Wednesday, October 21, 2009

The Debts of the Spenders: UK Property Prices Almost Back To Mid-2008 levels

Almost. Prices are almost back to where they were during last year's property bubble. The catalyst of course is quantitative easing, the controversial policy tool that debases the underlying currency so as to increase liquidity flows and maintain artificially low interest rates.

In particular, COMMERCIAL property prices have experienced the strongest surges.
The Financial Times reports that London is the center of a demand led recovery. Rental growth remains strained and is the key to any sort of sustainable recovery.

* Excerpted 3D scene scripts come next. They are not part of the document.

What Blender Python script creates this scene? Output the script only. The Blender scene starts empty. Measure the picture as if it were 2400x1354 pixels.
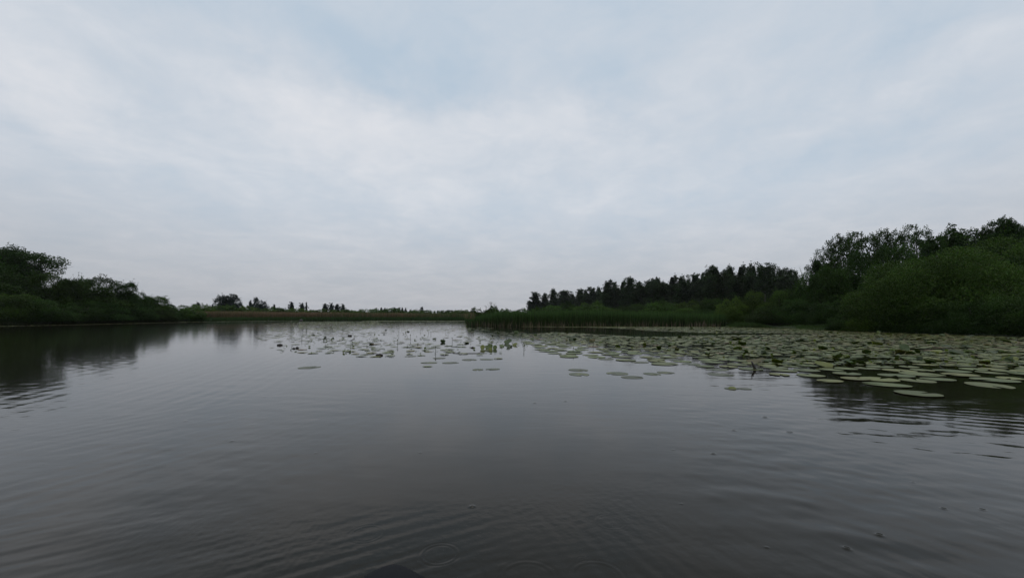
import bpy, math, random
import numpy as np
R = math.radians
rng = np.random.default_rng(7)
random.seed(7)
sc = bpy.context.scene
col = sc.collection

# ------------------------------------------------------------------ camera, sky, sun
F, HOR, CH = 1000.0, 737.0, 0.75        # focal length in photo pixels, horizon row, camera height
def at(px, y):                          # photo pixel of a point on the water -> world
    z = F*CH/(y-HOR)
    return ((px-1200)/F*z, z)
def dep(px, Y):                         # pixel column + distance -> world x
    return (px-1200)/F*Y

cam = bpy.data.cameras.new('camera'); camo = bpy.data.objects.new('camera', cam); col.objects.link(camo)
cam.sensor_width = 36; cam.lens = 36*F/2400; cam.shift_y = 60/2400
cam.clip_start = 0.05; cam.clip_end = 20000
camo.location = (0, 0, CH); camo.rotation_euler = (R(90), 0, 0)
sc.camera = camo

SUN_EL, SUN_AZ = R(64), R(8)
w = bpy.data.worlds.new('World'); sc.world = w; w.use_nodes = True
nt = w.node_tree; nt.nodes.clear()
class G:                                # tiny node helper
    def __init__(s, nt): s.nt = nt
    def n(s, t, **k):
        a = s.nt.nodes.new(t)
        for q, v in k.items(): setattr(a, q, v)
        return a
    def put(s, sock, v):
        if hasattr(v, 'is_output'): s.nt.links.new(v, sock)
        else: sock.default_value = v
    def m(s, op, a, b=None, c=None, clamp=False):
        x = s.n('ShaderNodeMath', operation=op, use_clamp=clamp)
        s.put(x.inputs[0], a)
        if b is not None: s.put(x.inputs[1], b)
        if c is not None: s.put(x.inputs[2], c)
        return x.outputs[0]
    def v(s, op, a, b=None):
        x = s.n('ShaderNodeVectorMath', operation=op); s.put(x.inputs[0], a)
        if b is not None: s.put(x.inputs[1], b)
        return x.outputs[0]
    def ss(s, x, a, b, lo=0.0, hi=1.0):
        n = s.n('ShaderNodeMapRange', interpolation_type='SMOOTHSTEP')
        s.put(n.inputs[0], x); n.inputs[1].default_value = a; n.inputs[2].default_value = b
        n.inputs[3].default_value = lo; n.inputs[4].default_value = hi
        return n.outputs[0]
    def noise(s, vec, scale, detail=5, rough=.5, dist=0.0):
        n = s.n('ShaderNodeTexNoise'); s.put(n.inputs['Vector'], vec)
        n.inputs['Scale'].default_value = scale; n.inputs['Detail'].default_value = detail
        n.inputs['Roughness'].default_value = rough; n.inputs['Distortion'].default_value = dist
        return n
    def mix(s, f, a, b):
        x = s.n('ShaderNodeMix', data_type='RGBA')
        s.put(x.inputs[0], f); s.put(x.inputs[6], a); s.put(x.inputs[7], b)
        return x.outputs[2]
g = G(nt)
tc = g.n('ShaderNodeTexCoord').outputs['Generated']
sep = g.n('ShaderNodeSeparateXYZ'); nt.links.new(tc, sep.inputs[0]); X, Y, Z = sep.outputs
zc = g.m('ADD', g.m('MAXIMUM', Z, 0.0), 0.16)
cmb = g.n('ShaderNodeCombineXYZ'); g.put(cmb.inputs[0], g.m('DIVIDE', X, zc)); g.put(cmb.inputs[1], g.m('DIVIDE', Y, zc))
plane = cmb.outputs[0]                  # the cloud deck: a plane overhead
n1 = g.noise(plane, 0.8, 5, .5, .4); n2 = g.noise(plane, 2.3, 7, .58, .5)
n3 = g.noise(plane, 6.0, 8, .66, .8); t_fine = g.m('MULTIPLY', g.m('SUBTRACT', n3.outputs[0], .5), .55)
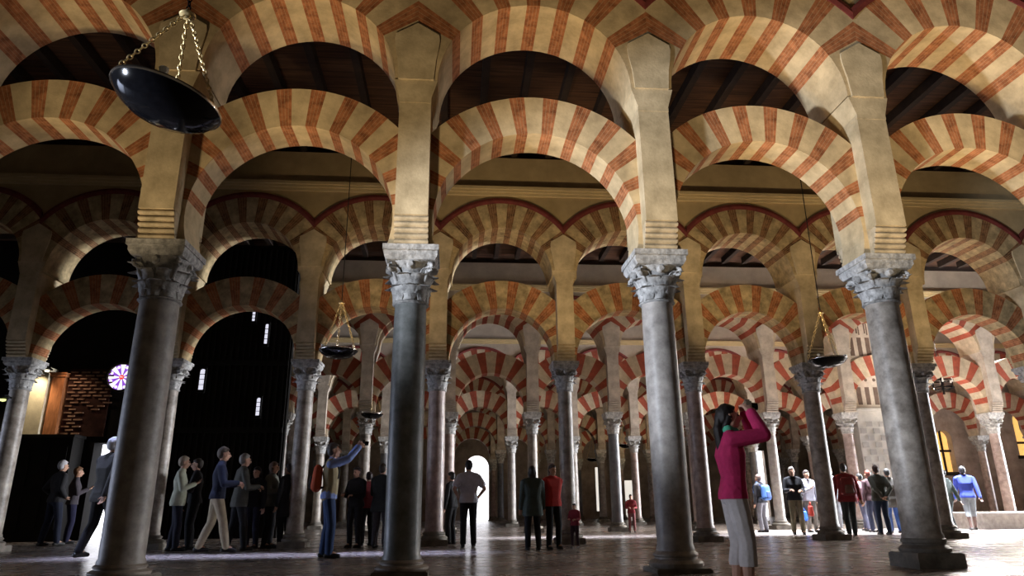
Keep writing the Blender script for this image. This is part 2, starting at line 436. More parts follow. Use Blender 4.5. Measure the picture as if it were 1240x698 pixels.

A lot of foreign money is returning - not necessarily from Eastern Europe/Russia which saw outsized bids last year - but mostly from the cash rich Middle East Gulf states. London has long been the second home of the Arab diaspora. Savvy fund managers saw the writing on the wall and capitalized on this concentration of wealth to open Sharia or Islamic law compliant funds. Some of the recent property acquisitions are no doubt part and parcel of the recent uptick in Islamic finance again.

All is not well however as the structured finance component of the deal flows are still experiencing problems. Fitch ratings analysts believe that the UK government's ABS scheme will not be extended past tomorrow's deadline. The ABS program was notable because NO ONE used it.

The government designed the scheme to reopen the UK RMBS market by offering guarantees covering credit or extension risks at a cost of about 25 basis points over Libor plus the median five-year credit default swap spread on the issuer.

There has been no take-up, 'primarily because CDS swaps for banks have widened significantly since the start of the banking crisis, making the scheme's economic unworkable for more originators', Fitch said.

Widening spreads are a bad sign despite Fitch's attempt to put a positive spin on the story by saying there are market led solutions developing. It indicates a fundamental disconnect between buyers and sellers over valuations. In healthy times, the spreads would be narrower but now the wide spreads are telling me that sellers continue to hold onto a higher price for other reasons besides valuation, including the fear of taking a large write - off on their books. So, they just continue to sit on the asset and hope that the government's liquidity schemes will eventually lift all boats higher.